Use your mouse to zoom over the full image or
click the image for a full screen display

 

JACQUES GAMELIN

Carcassonne 1738-1803 Carcassonne

 

The Embarkation of Louis IX from Aigues-Mortes

 

Pen and grey ink, and grey and pink washes, with touches of brown wash, over an underdrawing in black chalk. The sheet extended at the left and right sides outside the framing lines.

Signed Gamelin an 9 fecit in grey ink at the lower left and inscribed Embarquement de St Louis à aigues-mortes le 25 aoust 1248.  Hist. de france T. lV.p.392 par l’abbe Velly in grey ink at the bottom of the sheet.

298 x 536 mm. (11 3/4 x 21 1/8 in.)

Watermark: D & C BLAUW with a coat of arms.

 

Among the gifted French painters of the latter half of the 18th century, Jacques Gamelin is unusual for his refusal to make his career in Paris, choosing instead to work in Lanquedoc and Southwestern France. His early artistic training with Jean-Pierre Rivalz in Toulouse was followed in 1764 by a brief period in the Parisian studio of Jean-Baptiste Deshays. Gamelin travelled to Italy under the auspices of a patron in Toulouse, the Baron de Puymaurin, and remained there for ten years. Admitted into the Accademia di San Luca in 1771 as a painter of battle scenes, by the age of 32 he had become the official painter to Pope Clement XIV. On his return to France in 1775, Gamelin settled first in Toulouse, where he established a school of dissection and in 1779 published an anatomical treatise, and later in Montpellier. He produced a large body of work of considerable variety and originality, including several paintings for churches in Carcassonne and elsewhere. Commissioned to paint four large canvases for the church of St. Just in Narbonne, Gamelin remained there throughout the period of the Revolution. In 1796 he was appointed Professor of Drawing at the Ecole Centrale de l’Aude in his hometown of Carcassonne, where he ended his career.

 

The largest collections of drawings by Gamelin are in the museums of Narbonne and Carcassonne, and others are in the Musée Fabre at Montpellier, the Musée des Augustins in Toulouse and elsewhere.
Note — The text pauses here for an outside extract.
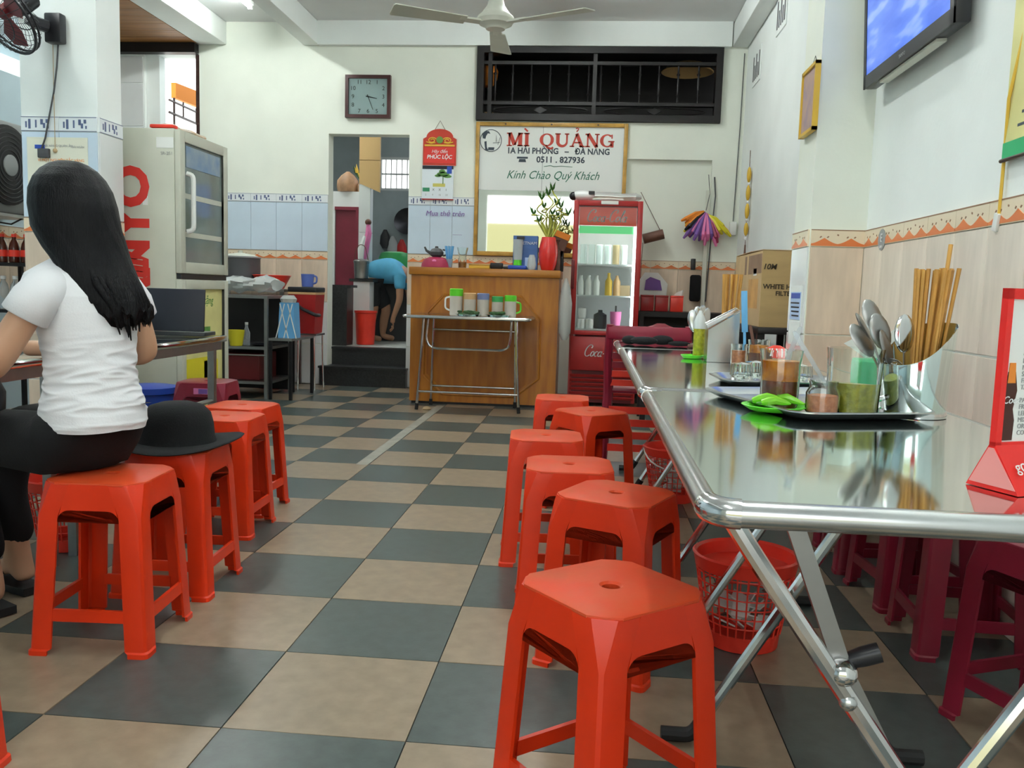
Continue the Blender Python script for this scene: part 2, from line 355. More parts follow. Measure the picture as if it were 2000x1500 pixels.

In America, the Baltimore Museum of Art, the Detroit Institute of Arts, the Metropolitan Museum of Art in New York and the Rhode Island School of Design in Providence each have drawings by the artist.

 

The present sheet depicts an event from the life of King Louis IX, later St. Louis (1214-1270). After recovering from a serious illness, Louis decided to embark on a Holy Crusade and in 1248 sailed from the port of Aigues-Mortes with his army, bound for Cyprus.

 

Gamelin is known to have received a commission from the religious confraternity of the Penitents Bleus of Narbonne for a series of canvases depicting the life of St. Louis, completed in 1789, on which this drawing may be based. Three other drawings by Gamelin of Louis at Aigues-Mortes are known, two of which depict a composition different to that of the present sheet (2). Another drawing, similar in composition to the present drawing but of smaller dimensions, was on the Paris art market in 1986 (3).

 

A companion drawing of Louis IX at the Battle of Damietta, of similar dimensions, is in a French private collection (4).

 

Notes

 

1. A list of drawings by Gamelin in provincial museum collections in France is given in Paris, Grand Palais, Le Néo-Classicisme français: Dessins des Musées de Province, exhibition catalogue, 1974-1975, p.148.

 

2. Photographs of each are in the Witt Library at the Courtauld Institute of Art in London, although no location is given. These are probably the drawings of this subject in the Musée Fabre in Montpellier and the Musée des Beaux-Arts in Narbonne, each dated 1788, listed in Paris, Grand Palais, ibid., p.148.

 

3. Paris, Paul Prouté, Catalogue 'Primatice', 1968, no.29.

 

4. New York and London, Colnaghi, Master Drawings, 1991, no.48.